Extract the lines from the start through the line that holds "rnd = random.Random(7)", both included, omitting all images.
- - - - -
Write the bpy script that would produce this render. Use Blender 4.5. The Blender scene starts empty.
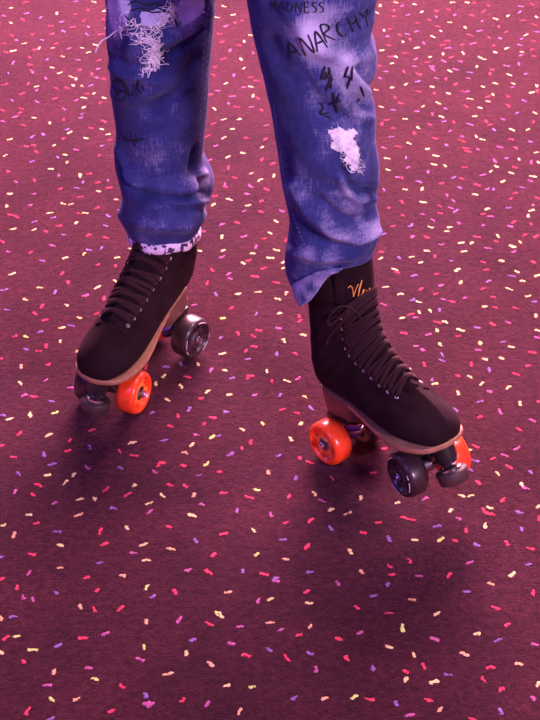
import bpy, bmesh, math, random
from mathutils import Vector, Matrix
from mathutils.bvhtree import BVHTree
from mathutils import noise as mnoise
C = bpy.context.scene.collection
PI = math.pi
rnd = random.Random(7)

# ------------------------------------------------------------------ camera
CAM_H, PITCH, FPX = 1.66, math.radians(38), 1707.0
cam_d = bpy.data.cameras.new('camera'); cam = bpy.data.objects.new('camera', cam_d); C.objects.link(cam)
cam.location = (0, 0, CAM_H); cam.rotation_euler = (PI/2-PITCH, 0, 0)
cam_d.sensor_fit = 'VERTICAL'; cam_d.sensor_height = 36; cam_d.lens = FPX/720*36
cam_d.clip_start = .02
bpy.context.scene.camera = cam
CAM = Vector((0, 0, CAM_H))
FW = Vector((0, math.cos(PITCH), -math.sin(PITCH))); UP = Vector((0, math.sin(PITCH), math.cos(PITCH)))
def ray(px, py): return (FW*FPX + Vector((px-270, 0, 0)) + UP*(360-py)).normalized()
def proj(p):
    d = Vector(p)-CAM; z = d.dot(FW)
    return 270+FPX*d.x/z, 360-FPX*d.dot(UP)/z, z
def ground(px, py, z=0.0):
    d = ray(px, py); return CAM + d*((z-CAM_H)/d.z)

# ------------------------------------------------------------------ materials
def mat(name, col, rough=.6, metal=0, sheen=0, sheen_tint=None, spec=.5, bump=None, var=None, sss=0, coat=0):
    m = bpy.data.materials.new(name); m.use_nodes = True
    nt = m.node_tree; b = nt.nodes['Principled BSDF']
    b.inputs['Base Color'].default_value = (*col, 1); b.inputs['Roughness'].default_value = rough
    b.inputs['Metallic'].default_value = metal; b.inputs['Specular IOR Level'].default_value = spec
    b.inputs['Sheen Weight'].default_value = sheen; b.inputs['Sheen Roughness'].default_value = .45
    b.inputs['Coat Weight'].default_value = coat
    if sheen_tint: b.inputs['Sheen Tint'].default_value = (*sheen_tint, 1)
    if sss:
        b.inputs['Subsurface Weight'].default_value = sss; b.inputs['Subsurface Radius'].default_value = (1, .25, .1)
        b.inputs['Subsurface Scale'].default_value = .01
    tc = nt.nodes.new('ShaderNodeTexCoord')
    if var:   # (scale, second colour)
        n = nt.nodes.new('ShaderNodeTexNoise'); n.inputs['Scale'].default_value = var[0]; n.inputs['Detail'].default_value = 5
        nt.links.new(tc.outputs['Object'], n.inputs['Vector'])
        r = nt.nodes.new('ShaderNodeValToRGB'); r.color_ramp.elements[0].position = .35; r.color_ramp.elements[1].position = .65
        r.color_ramp.elements[0].color = (*col, 1); r.color_ramp.elements[1].color = (*var[1], 1)
        nt.links.new(n.outputs['Fac'], r.inputs['Fac']); nt.links.new(r.outputs['Color'], b.inputs['Base Color'])
    if bump:  # (scale, strength, distance)
        n = nt.nodes.new('ShaderNodeTexNoise'); n.inputs['Scale'].default_value = bump[0]; n.inputs['Detail'].default_value = 6
        nt.links.new(tc.outputs['Object'], n.inputs['Vector'])
        bp = nt.nodes.new('ShaderNodeBump'); bp.inputs['Strength'].default_value = bump[1]; bp.inputs['Distance'].default_value = bump[2]
        nt.links.new(n.outputs['Fac'], bp.inputs['Height']); nt.links.new(bp.outputs['Normal'], b.inputs['Normal'])
    return m

M = {}
M['suede'] = mat('black_suede', (.012, .0045, .006), .9, sheen=.03, sheen_tint=(1, .3, .45), spec=.08, bump=(900, .35, .0006), var=(30, (.020, .009, .014)))
M['tongue'] = mat('black_padded_tongue', (.012, .005, .008), .9, sheen=.04, sheen_tint=(1, .3, .45), spec=.08, bump=(700, .3, .0006))
M['lace'] = mat('black_cotton_lace', (.026, .010, .014), .8, spec=.1, sheen=.10, sheen_tint=(1, .4, .5), bump=(1600, .6, .0006))
M['sole'] = mat('tan_leather_sole', (.45, .22, .13), .5, var=(60, (.34, .16, .09)))
M['heel'] = mat('brown_stacked_heel', (.16, .065, .05), .5, var=(40, (.12, .05, .04)))
M['orange'] = mat('orange_urethane', (1.0, .075, .018), .32, sss=.25, coat=.3)
M['orange_hub'] = mat('orange_hub_plastic', (1.0, .26, .05), .4)
M['dark_tyre'] = mat('smoky_dark_urethane', (.034, .015, .020), .38, coat=.25)
M['dark_hub'] = mat('dark_hub_plastic', (.035, .016, .03), .35)
M['print'] = mat('pale_wheel_print', (.75, .6, .75), .5)
M['chrome'] = mat('polished_steel', (.75, .7, .78), .18, metal=1)
M['steel'] = mat('grey_steel', (.38, .34, .4), .35, metal=1)
M['black_metal'] = mat('black_painted_metal', (.012, .01, .014), .4)
M['rubber'] = mat('dark_rubber_stop', (.075, .034, .036), .6, var=(50, (.05, .024, .028)))
M['cushion'] = mat('purple_cushion', (.12, .05, .28), .4)
M['gold'] = mat('gold_embroidery', (.85, .36, .05), .5)
M['thread'] = mat('white_frayed_cotton', (.88, .82, .88), .9)
M['patch'] = mat('bleached_denim', (.55, .54, .80), .9, bump=(900, .5, .001), var=(45, (.38, .38, .66)))
M['rip'] = mat('white_cotton_weft', (.90, .84, .90), .9, bump=(500, .9, .002), var=(110, (.50, .46, .62)))
M['ink'] = mat('black_ink', (.008, .006, .02), .8)
M['stitch'] = mat('pale_stitch', (.26, .27, .5), .8)
M['skin'] = mat('skin', (.55, .33, .26), .5, sss=.1)
M['sock'] = mat('black_sock', (.01, .008, .012), .9)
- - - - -
Written reply:
Write the bpy script that would produce this render. Use Blender 4.5. The Blender scene starts empty.
import bpy, bmesh, math, random
from mathutils import Vector, Matrix
from mathutils.bvhtree import BVHTree
from mathutils import noise as mnoise
C = bpy.context.scene.collection
PI = math.pi
rnd = random.Random(7)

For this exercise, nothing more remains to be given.